Son yıllarda okul, okullaşma oranları, kızların okullara gönderilmesi, eğitim bütçesindeki artış gibi fiziki koşullarda oldukça önemli gelişmeler olmakla beraber hala eğitimin içeriği konusunda kayda değer değişikliğe niyetlenilemedi bile. İçerik değişmediği, zihniyet haritaları aynen devam ede geldiği için de örneğin, 28 yaş altı, üniversite mezunu kızlarımızın bile üçte biri hala kendini “ev kadınıyım” diye tanımlıyor.
Hayatı milletler belirler, daha çok da Türk milleti
Eğitim sisteminin özü milliyetçiliktir, bu zihniyet haritasını temel eğitimde her bir çocuğun kafasına yerleştirmektir. Tanıl Bora’nın cümlesiyle, “milliyetçiliğin, milletin, milliliğin doğallaştırılması ve mutlaklaştırılmasıdır” esas olan. “Ders kitaplarında, toplumların ve insanın tarihsel var oluşlarının her safhasının ve her düzleminin, her bir yanının, aslen millilik sıfatıyla tanımlandığını, milliliğe indirgendiğini görürüz. Tarihte ve beşeri hayatta milletten başka özne yok, olmamış, olamaz gibidir.”
Söylemeye gerek yok tabi, milletlerin içinde de Türk milletidir esas olan.
Türk milleti binlerce yıllık tarihi içinde köklü bir devlet geleneğine sahiptir. Diğer milletler karşısında varlığını bu sayede sürdürmüştür. (Orta öğretim, Dil ve Anlatım ders kitabından)
Türkler tarih boyunca ordu-millet geleneğini sürdürerek yaşamışlardır. Bu geleneğe göre çocuklar küçük yaştan itibaren askerliğe hazırlanır” (İlköğretim, Sosyal Bilgiler ders kitabından)
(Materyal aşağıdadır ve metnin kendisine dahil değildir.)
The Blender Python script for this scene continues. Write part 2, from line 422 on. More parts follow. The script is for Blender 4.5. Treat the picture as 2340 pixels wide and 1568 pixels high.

Bölge ülkeleri ve bölgede gözü olan gelişmiş ülkeler, Türkiye’nin güçlenmesinden rahatsızlık duymaktadırlar… Türkiye’nin jeopolitik özellikleri Türkiye’ye yönelik iç ve dış tehditleri artırmaktadır. (İlköğretim, İnkılap Tarihi ders kitabından)
Türk milleti tarihin çok eski devirlerinde büyük uygarlıklar kurmasına, insanlığa büyük hizmetler yapmasına rağmen, son asırlarda bazı siyasi ve toplumsal etkenler, engeller sebebiyle – kendi kabahati olmaksızın- Batı’dan geriye kalmıştı. (Orta öğretim, Türk Edebiyatı ders kitabından)
Yaşadığımız tarihsel kesitte dünyamız, küreselleşme adı altında, siyasi, sosyal ve güvenlik bağlamında, büyük bir değişim sürecine girmiş bulunmaktadır. Bu aşamada dil ve kültür erozyonu yaratılması yoluyla Türkiye üzerine değişik oyunlar denenmektedir. (Milli Güvenlik Bilgisi ders kitabından)
Bu örnekler binlercedir. İlginç olan şudur, yukarıdaki anlatımların özündeki yaklaşım ve mantığı, hangi konu üzerinden olursa olsun anket sorusu haline getirsek ve araştırma yapsak, hiç kuşkunuz olmasın, sonuçlar eğitim sistemimizin toplumsal zihniyet ve algı dünyasını biçimlemekteki başarısını gösterecektir.